Social networking – are we there yet?

Social networking is where the internet and the world is at.  If you’re not on Facebook, blogging, Tweeting, in a Group or a member of a list — you’re just not connected.

But are we REALLY there yet?

I notice on Twitter – the microblogging/IRC service – that when people ask for recommended resources, links are just as likely to be to a saved Google search as they are to a web site or list of links.

Offline, I hear of conversations between people where instead of taking advantage of someone else’s expertise, the other person will ask about software then say something like “I’ll just figure it out myself, it will be good for me.”

Photo by Rojer, sourced from Flickr, CC (by)

I also know situations where people spend countless hours learning a technical skill that they will use maybe rarely rather than ask for or pay for help.  I’ve been one of them.


It’s really a mindset issue as much as a software or access issue.  In Australia and the US, we’re nations of individuals.  Asking for help is a sign of weakness. Self-made millionaire sounds a lot better than “born into a life of privilidge”. DIY shows are insanely popular (except with people who know what they’re doing).  And game shows make competitions of endeavours such as weight loss that really should be an effort supported by a network and relationships that should really be about personal connections and mutual respect.

There has been a growing trend for  people to display and discuss statistics and “friend counts” and “followers” or “what MY blog is worth” or “how hot my Twitter temperature is”.  It doesn’t feel like they’re talking about a network — it feels more like the sleazy dudes who put notches in their bedposts.  As such, it makes me feel less like part of a valued network and more like I’m being used when I see people I thought were part of my network (and I a part of theirs) talking stats and hotness counts.

As a rule (and I do make exceptions for good content but don’t consider it a network), I don’t “follow” or “friend” people who have friends or followers in the thousands.  That’s not a collegial network – how could it be?

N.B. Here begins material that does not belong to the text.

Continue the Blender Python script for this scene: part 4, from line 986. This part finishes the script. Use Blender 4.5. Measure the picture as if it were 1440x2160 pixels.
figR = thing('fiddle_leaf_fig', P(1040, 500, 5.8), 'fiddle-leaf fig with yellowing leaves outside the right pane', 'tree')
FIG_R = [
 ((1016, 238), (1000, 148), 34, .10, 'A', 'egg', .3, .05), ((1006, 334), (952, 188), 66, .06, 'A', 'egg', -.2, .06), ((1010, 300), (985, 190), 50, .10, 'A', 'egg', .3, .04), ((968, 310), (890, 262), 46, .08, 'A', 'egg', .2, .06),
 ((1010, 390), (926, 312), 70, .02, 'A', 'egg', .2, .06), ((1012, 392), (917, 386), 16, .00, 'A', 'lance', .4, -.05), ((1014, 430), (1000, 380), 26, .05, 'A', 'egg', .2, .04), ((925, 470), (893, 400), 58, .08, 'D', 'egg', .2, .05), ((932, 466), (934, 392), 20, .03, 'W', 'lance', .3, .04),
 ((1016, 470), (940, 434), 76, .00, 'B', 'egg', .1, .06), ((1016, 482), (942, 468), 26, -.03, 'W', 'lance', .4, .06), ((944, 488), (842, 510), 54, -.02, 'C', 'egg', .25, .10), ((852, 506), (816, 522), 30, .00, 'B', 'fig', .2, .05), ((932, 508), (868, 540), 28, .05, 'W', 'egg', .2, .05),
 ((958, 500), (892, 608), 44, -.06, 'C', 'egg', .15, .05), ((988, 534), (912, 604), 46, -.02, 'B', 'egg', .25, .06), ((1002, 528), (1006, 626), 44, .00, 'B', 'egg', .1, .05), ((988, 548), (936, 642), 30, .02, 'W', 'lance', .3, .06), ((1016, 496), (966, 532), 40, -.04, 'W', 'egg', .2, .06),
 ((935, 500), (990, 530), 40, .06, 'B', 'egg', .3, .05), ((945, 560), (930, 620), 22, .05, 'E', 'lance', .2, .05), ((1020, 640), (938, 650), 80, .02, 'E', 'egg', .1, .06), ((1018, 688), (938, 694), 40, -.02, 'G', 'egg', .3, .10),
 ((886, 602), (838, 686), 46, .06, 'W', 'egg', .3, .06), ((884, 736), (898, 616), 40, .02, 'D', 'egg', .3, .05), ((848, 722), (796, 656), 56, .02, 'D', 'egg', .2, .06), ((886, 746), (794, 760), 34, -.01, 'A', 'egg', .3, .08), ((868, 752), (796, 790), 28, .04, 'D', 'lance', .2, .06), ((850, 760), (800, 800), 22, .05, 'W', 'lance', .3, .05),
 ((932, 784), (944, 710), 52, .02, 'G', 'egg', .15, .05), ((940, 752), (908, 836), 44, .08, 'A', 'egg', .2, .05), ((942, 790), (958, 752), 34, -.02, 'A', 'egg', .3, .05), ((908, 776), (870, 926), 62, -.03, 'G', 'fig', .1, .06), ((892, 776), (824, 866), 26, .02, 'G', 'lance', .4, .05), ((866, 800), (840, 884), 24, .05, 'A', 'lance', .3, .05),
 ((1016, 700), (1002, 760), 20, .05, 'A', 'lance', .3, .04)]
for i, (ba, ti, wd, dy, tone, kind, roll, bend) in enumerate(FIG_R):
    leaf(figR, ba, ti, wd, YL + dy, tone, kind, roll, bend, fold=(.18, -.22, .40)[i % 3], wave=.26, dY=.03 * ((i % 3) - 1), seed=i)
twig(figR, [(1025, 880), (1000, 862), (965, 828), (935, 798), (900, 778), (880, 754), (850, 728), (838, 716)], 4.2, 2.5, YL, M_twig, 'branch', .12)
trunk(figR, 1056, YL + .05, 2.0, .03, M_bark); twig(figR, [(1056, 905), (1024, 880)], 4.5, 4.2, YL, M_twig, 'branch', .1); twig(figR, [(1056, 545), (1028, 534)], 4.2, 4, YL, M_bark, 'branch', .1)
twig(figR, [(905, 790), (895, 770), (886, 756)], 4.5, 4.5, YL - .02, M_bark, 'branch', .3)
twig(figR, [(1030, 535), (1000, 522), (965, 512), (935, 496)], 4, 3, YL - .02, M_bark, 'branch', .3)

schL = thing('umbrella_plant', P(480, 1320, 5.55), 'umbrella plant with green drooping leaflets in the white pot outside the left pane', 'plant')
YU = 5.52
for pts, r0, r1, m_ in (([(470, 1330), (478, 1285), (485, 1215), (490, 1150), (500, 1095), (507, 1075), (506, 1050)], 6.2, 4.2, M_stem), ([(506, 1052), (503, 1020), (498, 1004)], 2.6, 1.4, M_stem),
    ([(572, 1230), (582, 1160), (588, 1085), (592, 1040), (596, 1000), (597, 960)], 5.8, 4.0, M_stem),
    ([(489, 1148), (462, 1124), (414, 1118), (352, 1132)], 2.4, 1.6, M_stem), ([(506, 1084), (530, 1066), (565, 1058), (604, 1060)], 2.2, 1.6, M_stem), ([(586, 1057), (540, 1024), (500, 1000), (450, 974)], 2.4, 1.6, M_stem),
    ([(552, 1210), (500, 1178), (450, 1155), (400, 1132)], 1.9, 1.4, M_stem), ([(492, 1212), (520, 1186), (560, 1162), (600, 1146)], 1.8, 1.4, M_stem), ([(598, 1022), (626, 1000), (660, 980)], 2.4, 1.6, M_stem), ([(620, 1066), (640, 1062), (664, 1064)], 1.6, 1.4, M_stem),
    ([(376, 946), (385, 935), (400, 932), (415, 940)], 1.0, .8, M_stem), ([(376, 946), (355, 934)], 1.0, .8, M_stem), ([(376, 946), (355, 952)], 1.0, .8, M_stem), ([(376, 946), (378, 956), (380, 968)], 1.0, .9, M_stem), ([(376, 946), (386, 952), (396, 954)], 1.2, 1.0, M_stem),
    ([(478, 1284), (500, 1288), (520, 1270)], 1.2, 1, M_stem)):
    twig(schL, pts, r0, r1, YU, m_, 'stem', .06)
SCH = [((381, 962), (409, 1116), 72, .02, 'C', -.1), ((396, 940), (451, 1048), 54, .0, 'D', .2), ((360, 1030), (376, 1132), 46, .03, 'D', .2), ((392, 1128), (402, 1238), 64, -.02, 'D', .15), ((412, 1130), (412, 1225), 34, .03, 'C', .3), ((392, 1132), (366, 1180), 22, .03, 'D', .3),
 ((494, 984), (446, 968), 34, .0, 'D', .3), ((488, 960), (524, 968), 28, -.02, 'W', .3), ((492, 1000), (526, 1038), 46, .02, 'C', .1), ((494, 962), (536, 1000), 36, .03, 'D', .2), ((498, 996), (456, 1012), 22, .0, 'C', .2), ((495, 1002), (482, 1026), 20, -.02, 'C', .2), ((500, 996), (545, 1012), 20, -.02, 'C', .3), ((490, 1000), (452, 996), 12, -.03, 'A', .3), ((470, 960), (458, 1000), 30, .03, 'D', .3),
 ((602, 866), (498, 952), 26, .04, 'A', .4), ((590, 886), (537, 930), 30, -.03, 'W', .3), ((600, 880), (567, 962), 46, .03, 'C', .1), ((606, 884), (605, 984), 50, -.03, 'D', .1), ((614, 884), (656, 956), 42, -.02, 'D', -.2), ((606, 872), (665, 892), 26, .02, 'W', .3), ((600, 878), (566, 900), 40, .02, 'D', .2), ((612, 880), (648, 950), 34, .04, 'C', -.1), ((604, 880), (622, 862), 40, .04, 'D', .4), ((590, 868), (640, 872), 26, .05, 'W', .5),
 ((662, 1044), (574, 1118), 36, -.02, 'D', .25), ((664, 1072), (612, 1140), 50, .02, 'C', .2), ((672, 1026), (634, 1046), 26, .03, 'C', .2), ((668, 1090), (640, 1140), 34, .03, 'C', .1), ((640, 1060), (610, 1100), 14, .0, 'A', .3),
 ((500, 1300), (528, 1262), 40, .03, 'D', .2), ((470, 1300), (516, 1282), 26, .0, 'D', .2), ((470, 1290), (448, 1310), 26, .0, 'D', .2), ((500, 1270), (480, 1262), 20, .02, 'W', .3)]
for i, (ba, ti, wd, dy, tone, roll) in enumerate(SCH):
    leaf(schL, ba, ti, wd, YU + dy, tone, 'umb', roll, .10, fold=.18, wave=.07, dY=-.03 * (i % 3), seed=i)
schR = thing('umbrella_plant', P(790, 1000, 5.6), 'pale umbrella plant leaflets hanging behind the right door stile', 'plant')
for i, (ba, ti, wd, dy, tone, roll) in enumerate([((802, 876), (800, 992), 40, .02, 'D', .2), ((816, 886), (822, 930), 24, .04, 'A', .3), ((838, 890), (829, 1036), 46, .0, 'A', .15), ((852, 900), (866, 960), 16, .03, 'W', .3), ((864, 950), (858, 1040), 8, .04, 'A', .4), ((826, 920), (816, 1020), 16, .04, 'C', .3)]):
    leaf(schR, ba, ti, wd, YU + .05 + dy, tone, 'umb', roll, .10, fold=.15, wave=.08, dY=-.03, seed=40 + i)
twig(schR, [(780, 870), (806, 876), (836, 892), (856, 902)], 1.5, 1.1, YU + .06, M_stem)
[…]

How can there be give and take with those sorts of numbers?  To me, that’s a numbers game with one of two aims:  stoke an ego or provide an ocean of eyeballs for marketing messages.

But getting back to social networks — are we there yet? I think there are tools that make it easier to network and people are using them. I know social networks where sharing occurs fairly freely and others that I see a bunch of individuals talking to the ether.

So my answer: not yet.

But rather than beat myself or others up about it — I’m going to keep moving forward, enjoy the journey and catch myself when I go to a search engine first instead of a space with peer-reviewed resources like Diigo or Delicious first, my network second and search engines only as a last resort.

2 Replies to “Social networking – are we there yet?”

  • You state “I also know situations where people spend countless hours learning a technical skill that they will use maybe rarely rather than ask for or pay for help. ”
    I’m one also.
    Then you state “Asking for help is a sign of weakness. “. I guess it could be but I think that people find that nutting things out is a challenge. Its mental gymnastics and its these activities that equip us with the bits needed to nut out future problems effectively. It keeps us mentally fit.

  • Hi Peter and thanks for your insights.

    I want to clarify straight up that I do not personally think asking for help to be a sign of weakness. I was making the point that seems to be a cultural attitude.

    I think nutting things out on one’s own can keep a brain agile, but why start from scratch?

    How much more effective would it be to learn from one’s network and then build on that knowledge and contribute back?